- _WHAT THE TASK ASKS_:
The first line to copy is the one with "Continue the Blender"; the last is the one with "strap(Et(Pz(165, 1365, RIMZ)), 0.017, -0.5, 'cane', 0.03)". Copy each line in that range exactly, leaving out all others.

- _INFORMATION GIVEN_:

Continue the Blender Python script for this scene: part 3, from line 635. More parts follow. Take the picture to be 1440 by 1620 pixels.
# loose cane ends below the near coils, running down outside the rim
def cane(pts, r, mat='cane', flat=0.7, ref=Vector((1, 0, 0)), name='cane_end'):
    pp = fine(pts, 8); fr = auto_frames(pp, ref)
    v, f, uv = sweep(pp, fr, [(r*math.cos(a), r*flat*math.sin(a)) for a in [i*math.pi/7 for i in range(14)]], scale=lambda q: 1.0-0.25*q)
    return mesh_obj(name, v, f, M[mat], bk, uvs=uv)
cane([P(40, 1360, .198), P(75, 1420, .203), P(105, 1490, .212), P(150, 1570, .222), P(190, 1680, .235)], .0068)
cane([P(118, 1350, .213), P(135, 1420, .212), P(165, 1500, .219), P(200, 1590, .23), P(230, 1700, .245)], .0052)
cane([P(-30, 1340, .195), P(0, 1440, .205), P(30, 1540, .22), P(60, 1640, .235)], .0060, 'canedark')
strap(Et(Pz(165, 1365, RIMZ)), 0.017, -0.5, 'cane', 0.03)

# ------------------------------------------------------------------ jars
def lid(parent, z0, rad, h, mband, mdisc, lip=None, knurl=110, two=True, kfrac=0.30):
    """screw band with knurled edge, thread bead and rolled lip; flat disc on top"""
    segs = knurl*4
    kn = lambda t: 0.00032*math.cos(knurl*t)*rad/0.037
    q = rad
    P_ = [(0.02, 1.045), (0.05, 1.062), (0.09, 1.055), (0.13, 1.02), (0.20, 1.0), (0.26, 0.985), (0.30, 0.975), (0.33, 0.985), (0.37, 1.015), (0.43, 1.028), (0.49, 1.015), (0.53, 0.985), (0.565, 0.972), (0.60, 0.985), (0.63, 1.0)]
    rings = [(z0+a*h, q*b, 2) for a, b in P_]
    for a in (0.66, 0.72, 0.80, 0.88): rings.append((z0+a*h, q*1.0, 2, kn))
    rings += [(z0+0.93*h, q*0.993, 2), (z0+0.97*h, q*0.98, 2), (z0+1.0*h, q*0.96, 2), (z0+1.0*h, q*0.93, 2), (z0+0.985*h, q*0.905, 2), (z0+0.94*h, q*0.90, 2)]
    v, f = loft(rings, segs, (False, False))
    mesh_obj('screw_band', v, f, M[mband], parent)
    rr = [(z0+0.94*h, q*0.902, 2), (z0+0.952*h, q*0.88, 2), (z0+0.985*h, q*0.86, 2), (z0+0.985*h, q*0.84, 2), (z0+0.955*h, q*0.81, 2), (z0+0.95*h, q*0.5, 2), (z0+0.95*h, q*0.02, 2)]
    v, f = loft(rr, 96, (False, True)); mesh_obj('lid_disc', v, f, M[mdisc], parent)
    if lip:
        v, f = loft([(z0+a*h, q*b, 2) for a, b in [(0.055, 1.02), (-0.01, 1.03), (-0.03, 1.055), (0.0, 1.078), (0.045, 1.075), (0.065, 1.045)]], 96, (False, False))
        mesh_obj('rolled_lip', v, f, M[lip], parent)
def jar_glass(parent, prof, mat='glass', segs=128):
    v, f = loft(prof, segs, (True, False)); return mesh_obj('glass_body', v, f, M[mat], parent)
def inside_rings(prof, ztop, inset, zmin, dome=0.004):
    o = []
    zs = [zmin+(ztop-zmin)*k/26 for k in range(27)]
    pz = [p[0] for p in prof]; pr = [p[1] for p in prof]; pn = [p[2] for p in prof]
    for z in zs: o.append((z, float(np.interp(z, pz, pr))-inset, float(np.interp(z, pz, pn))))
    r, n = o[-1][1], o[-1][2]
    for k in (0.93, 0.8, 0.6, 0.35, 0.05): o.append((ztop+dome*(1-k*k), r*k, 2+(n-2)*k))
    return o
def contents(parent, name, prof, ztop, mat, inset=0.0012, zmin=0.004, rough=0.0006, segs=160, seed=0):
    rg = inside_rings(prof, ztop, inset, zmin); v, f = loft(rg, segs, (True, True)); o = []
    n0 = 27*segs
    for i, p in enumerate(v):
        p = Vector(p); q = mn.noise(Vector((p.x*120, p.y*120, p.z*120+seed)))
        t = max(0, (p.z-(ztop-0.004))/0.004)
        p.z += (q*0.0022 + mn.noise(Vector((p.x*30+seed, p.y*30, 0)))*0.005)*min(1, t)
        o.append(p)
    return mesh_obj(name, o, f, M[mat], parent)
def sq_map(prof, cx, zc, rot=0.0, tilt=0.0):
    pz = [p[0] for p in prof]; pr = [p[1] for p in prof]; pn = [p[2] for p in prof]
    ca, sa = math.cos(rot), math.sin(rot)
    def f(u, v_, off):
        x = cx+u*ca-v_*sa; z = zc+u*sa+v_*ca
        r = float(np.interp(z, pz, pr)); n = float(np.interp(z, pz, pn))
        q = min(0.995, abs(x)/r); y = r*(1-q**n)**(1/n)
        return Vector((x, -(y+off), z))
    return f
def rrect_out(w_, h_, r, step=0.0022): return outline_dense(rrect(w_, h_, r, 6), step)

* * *

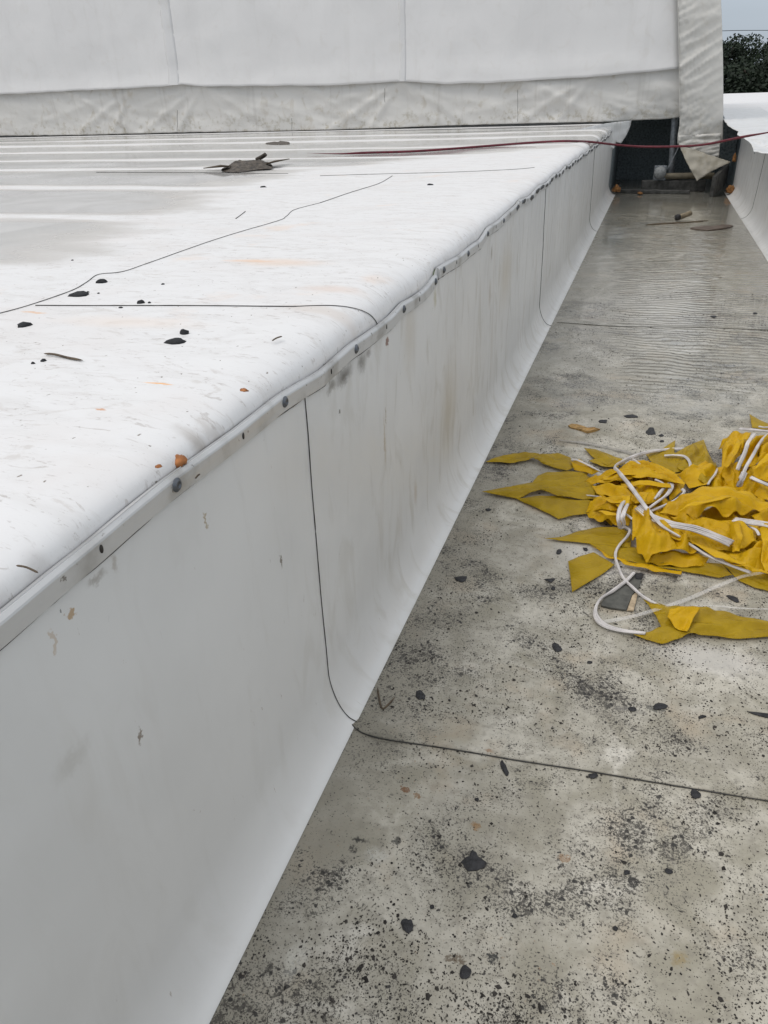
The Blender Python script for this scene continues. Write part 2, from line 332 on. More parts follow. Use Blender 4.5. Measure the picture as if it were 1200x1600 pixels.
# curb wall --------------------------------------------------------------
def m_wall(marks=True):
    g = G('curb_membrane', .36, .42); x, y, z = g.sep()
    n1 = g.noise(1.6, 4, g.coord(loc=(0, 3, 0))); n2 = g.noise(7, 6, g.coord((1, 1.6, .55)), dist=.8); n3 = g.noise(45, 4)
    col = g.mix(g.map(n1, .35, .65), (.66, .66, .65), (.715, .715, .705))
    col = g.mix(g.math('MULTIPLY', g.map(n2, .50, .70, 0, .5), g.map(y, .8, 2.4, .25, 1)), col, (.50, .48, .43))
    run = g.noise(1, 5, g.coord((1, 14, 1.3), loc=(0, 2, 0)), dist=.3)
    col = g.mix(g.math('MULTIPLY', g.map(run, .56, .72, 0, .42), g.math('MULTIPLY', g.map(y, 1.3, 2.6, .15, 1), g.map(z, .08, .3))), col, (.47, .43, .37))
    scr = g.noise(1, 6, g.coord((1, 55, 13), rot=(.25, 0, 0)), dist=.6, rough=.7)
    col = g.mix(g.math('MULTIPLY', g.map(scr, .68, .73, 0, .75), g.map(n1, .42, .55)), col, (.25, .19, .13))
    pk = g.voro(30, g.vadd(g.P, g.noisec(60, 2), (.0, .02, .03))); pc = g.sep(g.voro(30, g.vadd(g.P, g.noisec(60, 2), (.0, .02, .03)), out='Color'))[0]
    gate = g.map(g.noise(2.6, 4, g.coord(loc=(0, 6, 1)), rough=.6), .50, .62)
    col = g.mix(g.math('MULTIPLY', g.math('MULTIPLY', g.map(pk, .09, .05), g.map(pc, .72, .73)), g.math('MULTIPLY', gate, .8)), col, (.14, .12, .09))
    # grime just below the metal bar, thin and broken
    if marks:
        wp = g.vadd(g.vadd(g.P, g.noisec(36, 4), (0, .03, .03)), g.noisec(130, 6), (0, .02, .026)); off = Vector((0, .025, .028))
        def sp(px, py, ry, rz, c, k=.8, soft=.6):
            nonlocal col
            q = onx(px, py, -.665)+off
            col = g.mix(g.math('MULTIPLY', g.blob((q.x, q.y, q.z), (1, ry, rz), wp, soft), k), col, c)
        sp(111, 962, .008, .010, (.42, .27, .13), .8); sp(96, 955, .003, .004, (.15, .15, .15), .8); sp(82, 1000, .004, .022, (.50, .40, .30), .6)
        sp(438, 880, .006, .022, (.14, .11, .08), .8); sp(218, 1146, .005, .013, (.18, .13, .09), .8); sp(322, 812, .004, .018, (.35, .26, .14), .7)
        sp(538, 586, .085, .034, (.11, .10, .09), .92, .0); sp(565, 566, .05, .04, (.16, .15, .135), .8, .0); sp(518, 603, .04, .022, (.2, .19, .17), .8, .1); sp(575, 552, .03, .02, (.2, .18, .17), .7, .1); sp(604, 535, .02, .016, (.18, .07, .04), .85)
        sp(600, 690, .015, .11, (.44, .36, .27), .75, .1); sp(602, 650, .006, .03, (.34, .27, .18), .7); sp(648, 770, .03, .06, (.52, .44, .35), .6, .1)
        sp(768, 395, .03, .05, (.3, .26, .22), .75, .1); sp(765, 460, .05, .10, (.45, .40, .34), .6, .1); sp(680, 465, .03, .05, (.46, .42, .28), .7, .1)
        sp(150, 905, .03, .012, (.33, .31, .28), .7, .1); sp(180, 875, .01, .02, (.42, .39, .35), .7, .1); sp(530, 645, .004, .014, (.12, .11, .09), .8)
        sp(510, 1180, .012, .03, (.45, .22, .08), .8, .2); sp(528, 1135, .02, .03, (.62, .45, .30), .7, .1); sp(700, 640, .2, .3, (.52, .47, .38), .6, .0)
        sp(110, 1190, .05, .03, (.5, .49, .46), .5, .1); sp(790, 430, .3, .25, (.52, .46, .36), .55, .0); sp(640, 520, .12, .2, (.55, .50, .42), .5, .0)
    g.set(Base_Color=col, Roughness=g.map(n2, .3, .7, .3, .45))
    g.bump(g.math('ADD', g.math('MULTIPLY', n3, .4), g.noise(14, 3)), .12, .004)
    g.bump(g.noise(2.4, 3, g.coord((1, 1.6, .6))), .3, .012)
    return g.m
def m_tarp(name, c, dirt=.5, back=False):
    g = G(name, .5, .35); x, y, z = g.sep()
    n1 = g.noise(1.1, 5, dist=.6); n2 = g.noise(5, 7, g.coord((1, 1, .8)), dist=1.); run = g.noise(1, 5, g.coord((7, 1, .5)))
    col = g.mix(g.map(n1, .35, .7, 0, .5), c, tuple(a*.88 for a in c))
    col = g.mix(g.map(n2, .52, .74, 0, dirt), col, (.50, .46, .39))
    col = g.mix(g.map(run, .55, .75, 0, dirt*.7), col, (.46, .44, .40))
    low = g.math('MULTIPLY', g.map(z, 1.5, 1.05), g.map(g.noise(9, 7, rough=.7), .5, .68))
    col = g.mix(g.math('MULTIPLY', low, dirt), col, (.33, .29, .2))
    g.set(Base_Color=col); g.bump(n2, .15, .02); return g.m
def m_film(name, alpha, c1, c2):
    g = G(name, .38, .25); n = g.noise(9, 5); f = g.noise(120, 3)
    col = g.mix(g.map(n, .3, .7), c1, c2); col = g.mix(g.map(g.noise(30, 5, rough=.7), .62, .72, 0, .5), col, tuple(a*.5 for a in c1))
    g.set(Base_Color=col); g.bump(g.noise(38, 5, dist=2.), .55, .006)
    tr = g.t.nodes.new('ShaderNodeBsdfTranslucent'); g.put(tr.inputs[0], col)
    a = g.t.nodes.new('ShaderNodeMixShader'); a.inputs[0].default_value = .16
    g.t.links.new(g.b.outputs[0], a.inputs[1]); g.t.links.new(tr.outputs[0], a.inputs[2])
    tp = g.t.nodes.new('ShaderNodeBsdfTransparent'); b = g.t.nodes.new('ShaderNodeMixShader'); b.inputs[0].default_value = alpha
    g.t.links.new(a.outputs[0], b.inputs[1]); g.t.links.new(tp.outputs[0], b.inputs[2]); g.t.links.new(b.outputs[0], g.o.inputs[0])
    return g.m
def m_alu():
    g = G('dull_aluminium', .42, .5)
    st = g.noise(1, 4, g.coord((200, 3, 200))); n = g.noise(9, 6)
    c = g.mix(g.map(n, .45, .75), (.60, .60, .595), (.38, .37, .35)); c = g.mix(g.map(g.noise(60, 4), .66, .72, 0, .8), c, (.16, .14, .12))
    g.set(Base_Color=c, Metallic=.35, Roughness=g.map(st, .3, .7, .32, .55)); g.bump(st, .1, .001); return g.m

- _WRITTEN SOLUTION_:
Continue the Blender Python script for this scene: part 3, from line 635. More parts follow. Take the picture to be 1440 by 1620 pixels.
# loose cane ends below the near coils, running down outside the rim
def cane(pts, r, mat='cane', flat=0.7, ref=Vector((1, 0, 0)), name='cane_end'):
    pp = fine(pts, 8); fr = auto_frames(pp, ref)
    v, f, uv = sweep(pp, fr, [(r*math.cos(a), r*flat*math.sin(a)) for a in [i*math.pi/7 for i in range(14)]], scale=lambda q: 1.0-0.25*q)
    return mesh_obj(name, v, f, M[mat], bk, uvs=uv)
cane([P(40, 1360, .198), P(75, 1420, .203), P(105, 1490, .212), P(150, 1570, .222), P(190, 1680, .235)], .0068)
cane([P(118, 1350, .213), P(135, 1420, .212), P(165, 1500, .219), P(200, 1590, .23), P(230, 1700, .245)], .0052)
cane([P(-30, 1340, .195), P(0, 1440, .205), P(30, 1540, .22), P(60, 1640, .235)], .0060, 'canedark')
strap(Et(Pz(165, 1365, RIMZ)), 0.017, -0.5, 'cane', 0.03)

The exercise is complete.